Quasi ottanta, per la precisione, da quando nel 1944 Mario Scalsi, padre di Giovanni, ebbe l'intuizione di aprire una vineria in via Ricasoli, lato piazza Attias, diventata di lì a poco la trattoria "Da Giovanni". Con un'insegna che i nipoti Tommaso e Cristiana, a inizio anni Duemila, affissero nella nuova sede di piazza Cavallotti, in continuità con l'arte di nonno magicamente mantenuta non solo nei sapori. Perché la Barrocciaia, al di là di rappresentare il meglio della cucina marcatamente livornese - cacciucco, stoccafisso, baccalà sono valsi centinaia di recensioni top -, era più di un'osteria dove fermarsi a mangiare. Era il posto dove fare due chiacchiere, erano le botti dove trovavi seduti insieme l'operaio e l'avvocato, il commercialista e il disoccupato, i giovani e gli anziani, le famiglie e gli scapoli.

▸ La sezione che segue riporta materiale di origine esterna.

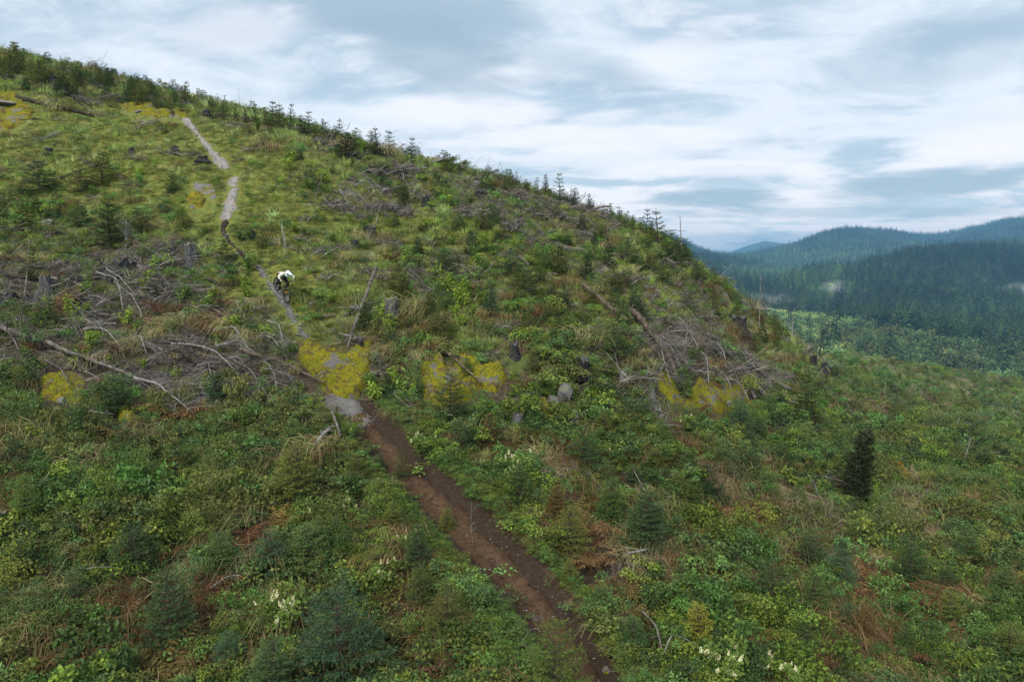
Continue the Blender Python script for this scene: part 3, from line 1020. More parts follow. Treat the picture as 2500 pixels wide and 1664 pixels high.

Tutti attratti dalla convivialità di un locale che, tra concertini e serate, aveva anche una funzione sociale non indifferente: animare una piazza adesso deserta quando vengono smontati i banchi del mercato. Un brutto segnale anche per la città: perché, al di là delle ragioni che hanno portato alla chiusura, presumibilmente economiche, un'attività storica che si ferma è indice di un preoccupante impoverimento generale.